CoPINN: Cognitive Physics-Informed Neural Networks

Siyuan Duan · Wenyuan Wu · Peng Hu · Zhenwen Ren · Dezhong Peng · Yuan Sun

East Exhibition Hall A-B #E-2302
[ ] [ ]
Wed 16 Jul 11 a.m. PDT — 1:30 p.m. PDT

Abstract:

Physics-informed neural networks (PINNs) aim to constrain the outputs and gradients of deep learning models to satisfy specified governing physics equations, which have demonstrated significant potential for solving partial differential equations (PDEs). Although existing PINN methods have achieved pleasing performance, they always treat both easy and hard sample points indiscriminately, especially ones in the physical boundaries. This easily causes the PINN model to fall into undesirable local minima and unstable learning, thereby resulting in an Unbalanced Prediction Problem (UPP). To deal with this daunting problem, we propose a novel framework named Cognitive Physical Informed Neural Network (CoPINN) that imitates the human cognitive learning manner from easy to hard. Specifically, we first employ separable subnetworks to encode independent one-dimensional coordinates and apply an aggregation scheme to generate multi-dimensional predicted physical variables. Then, during the training phase, we dynamically evaluate the difficulty of each sample according to the gradient of the PDE residuals.

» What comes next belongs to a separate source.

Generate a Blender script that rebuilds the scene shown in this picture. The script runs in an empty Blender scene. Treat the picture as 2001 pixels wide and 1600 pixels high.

Finally, we propose a cognitive training scheduler to progressively optimize the entire sampling regions from easy to hard, thereby embracing robustness and generalization against predicting physical boundary regions. Extensive experiments demonstrate that our CoPINN achieves state-of-the-art performance, particularly significantly reducing prediction errors in stubborn regions.

Lay Summary:

Partial differential equations (PDEs) can describe the laws of change of natural phenomena in disciplines such as physics, chemistry, and economics. Solving PDEs has a wide range of applications in many fields of science and engineering. Physics-Informed Neural Networks (PINN) is an effective method for solving PDEs and has attracted much attention. However, existing PINN methods always treat both easy and hard sample points indiscriminately, which causes the PINN model to fall into undesirable local minima and unstable learning, thereby resulting in an Unbalanced Prediction Problem (UPP). To deal with this, we propose Cognitive Physics-Informed Neural Networks CoPINN that imitate the human cognitive learning manner from easy to hard, thereby effectively mitigating UPP and promoting the application of the PINN method in real scenarios.